ARS,
Oh my. Spanking the bees nest a bit again are we? There have been multiple others who come on here, throw up a few rude posts calling people stupid etc..., all the while not realizing the irony since they are not exactly winning anyone back to the faith with sarcasm.
I was raised a JW. I was disfellowshipped once when I was a teenager. Messed around with a girl. I was heartbroken. We stopped our relationship and I refused to go to college so I could pioneer. I felt I had some make up to do. I was one of the guys going out in service by themselves to be able to make my time.
I pioneered for a couple years. I stopped to go to trade school. After that i worked. I moved around with a couple friends. One of which went to MTS school. he had a special assignment so I accompanied him as his roomate. As I got older, and some time passed between me and the stain on my record, I was able to receive more "privileges" in the congregation. Eventually I met a pioneer sister and we married. We made it a goal to serve in a foreign country for at least a year, and we did. We saved all we had, left our home and jobs, and were need greaters.
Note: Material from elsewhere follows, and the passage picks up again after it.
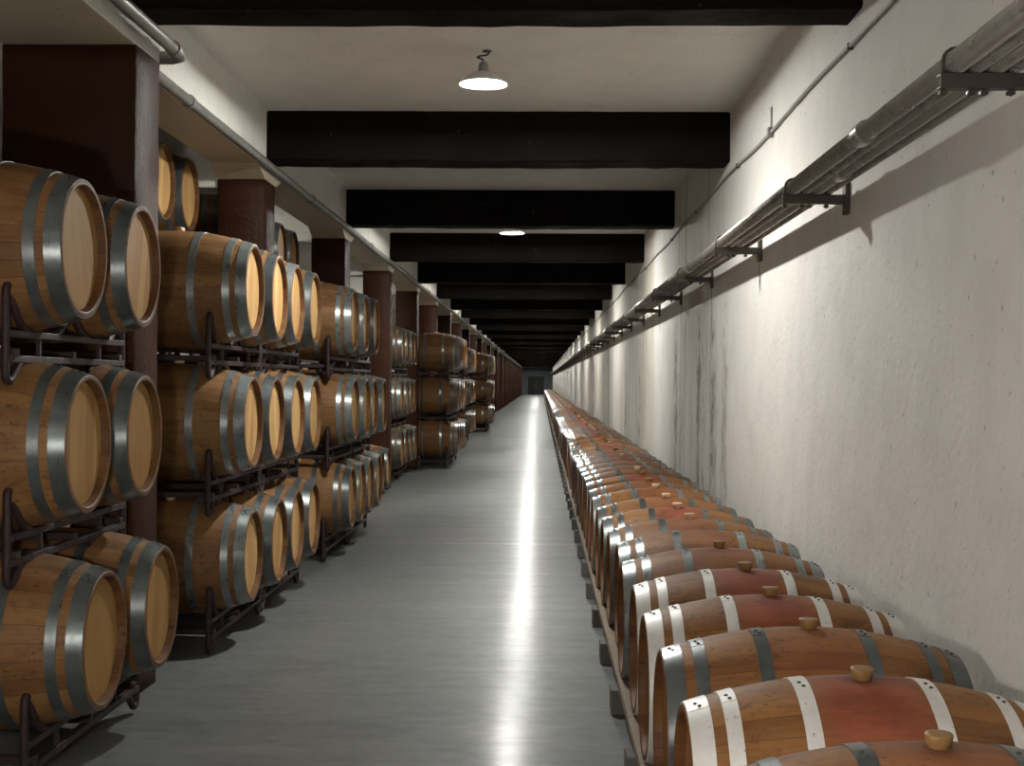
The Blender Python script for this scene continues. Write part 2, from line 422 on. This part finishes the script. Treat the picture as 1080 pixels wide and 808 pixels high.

By that time I was an MS. In a small remote congregation I was used as an Elder, though I was not one officially.
Fast forward a few years, the brick that toppled for me first was our incredible hubris with the blood doctrine. I worked with it for a while, and tried to stay in for the good. I began learning Koine Greek, a little biblical Hebrew (just the basics mind you), and began to engage in apologetics back when you could find JW's on the internet defending our faith.
In doing so, while I was arguing against the Trinity and other minutia, my conscience was bothering me regarding blood, bloodguilt, and now I was about to have a baby. I allowed myself to research and think differently. I took concerns and thoughts to the elders, who not only could not answer the questions, but treated me harshly. it was then I realized I had been lied to. Not on purpose neccesarily, but I had been lied to.
I stopped wasting my life. I am still figuring out exactly what I thinkadn feel, but I am able to do so free of the negatives associated with "group think" and the obvious contradictions from the leadership. I am sure you see them.
I am happy to report my wife now has recently stopped attending. we do so knowing we will lose almost all of our family, as they have told us very directly they would shun us.....despite there being no sin (at least no more than usual).
Now.......was I as you put it.....a "REAL" JW? The realest.
May I ask to the point of your post bit further? I am genuinely trying to figure out what your premise was.